Recent research from UNSW points to the value added by longer serving directors

Friday, 14 August 2015


    Value of longer serving directors shows that they have higher levels of commitment to board meetings and committees.

    Should Independent Directors Have Term Limits? The Role of Experience in Corporate Governance

    Financial Management, August 2015

    Entrenched Boards

    MSCI, April 2015

    Zombie Boards: Board Tenure and Firm Performance

    INSEAD Business School (Singapore), July 2013

    Recent academic research from Dou, Saghal and Zhang from the University of New South Wales points to the value added by longer serving directors. The research (final version due to be published later this year) examines the role of independent directors with extended tenures (defined as directors with at least 15 years’ experience) using a sample of US firms from the S&P 1500 from 1998-2013.

    The study found that longer serving directors were more likely to attend board meetings and also more likely to become members of board committees. In addition, firms with a higher proportion of longer serving directors on their boards had lower CEO pay, higher CEO turnover-performance sensitivity, a smaller likelihood of intentionally misreported earnings and made higher quality acquisition decisions.

    A 2013 study by the University of Singapore titled “Zombie Boards: Board Tenure and Firm Performance” also reviewed US firms from the S&P 1500 between 1998 and 2010. In contrast to the UNSW research, the University of Singapore study found that having a higher proportion of directors with tenure greater than 15 years decreased value. It concluded that “the empirically observed peak value in Tobin’s Q is around board tenure of 9 years”.

    Board tenure, independence and performance

    An issue that concerns the investor community is the relationship between board tenure and director independence. Institutional investors, proxy advisory firms and large pension funds have voiced concerns about long-standing directors on the basis that the independence of those directors from management may become compromised over time. Another related topic is mandatory director retirement age.

    Recent research from stock market indices provider and analytics firm, MSCI, titled “Entrenched Boards”  examined the performance characteristics of “entrenched” and “non-entrenched” boards of more than 6500 firms globally. It defined an “entrenched board” as, among other things, one with director(s) with tenure of greater than 15 years and/or which possessed director(s) older than 70 years old. The research considered average total shareholder returns over a 5 year period (2010 to 2015) and found that entrenched firms delivered 18% more shareholder return than non-entrenched firms.

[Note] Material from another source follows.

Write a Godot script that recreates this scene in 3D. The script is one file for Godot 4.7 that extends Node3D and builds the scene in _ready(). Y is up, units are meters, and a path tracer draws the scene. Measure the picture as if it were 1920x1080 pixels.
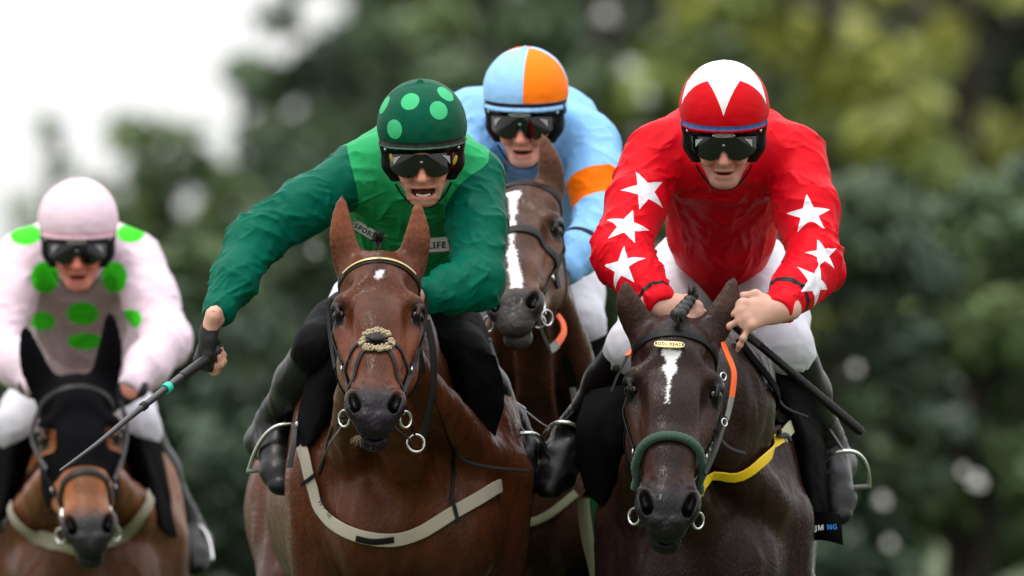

    Does Australia have “entrenched boards”?

    Some commentators have voiced concerns that Australia may follow other countries that have specified or recommended director tenure limits, ranging between 9 to 12 years. For example, the UK Corporate Governance Code requires that boards of publicly traded companies “comply or explain” with respect to director independence after 9 years.

    Egan Associates has found that only 7% of independent non-executive directors had been on a board for more than 12 years, and only 3% had served for more than 15 years. This appears to be in line with the view of the MCSI research that “entrenched boards” are “virtually non-existent” in Australia.

    Nonetheless, the Australian Shareholders Association’s (ASA) stated earlier this year in its Voting Guidelines for the ASX200 companies that it may oppose re-election of directors classified as non-independent, and, relevantly, that a longer serving director serving 12 years or longer would not be classified as independent.

    Currently the ASX Corporate Governance Council’s Corporate Governance Principles and Recommendations (3rd Edition) do not specify a maximum length of board tenure. While the commentary for Recommendation 2.3 states that “the mere fact that a director has served on a board for a substantial period does not mean that he or she has become too close to management to be considered independent”, it also suggests that “boards should regularly assess whether that might be the case for any director who has served in that position for more than 10 years”.

    It remains to be seen whether the situation will change in Australia in future years. In general terms, while extended tenure may be seen to adversely affect director independence and diversity, long-serving directors may positively contribute to both institutional memory and organisational performance.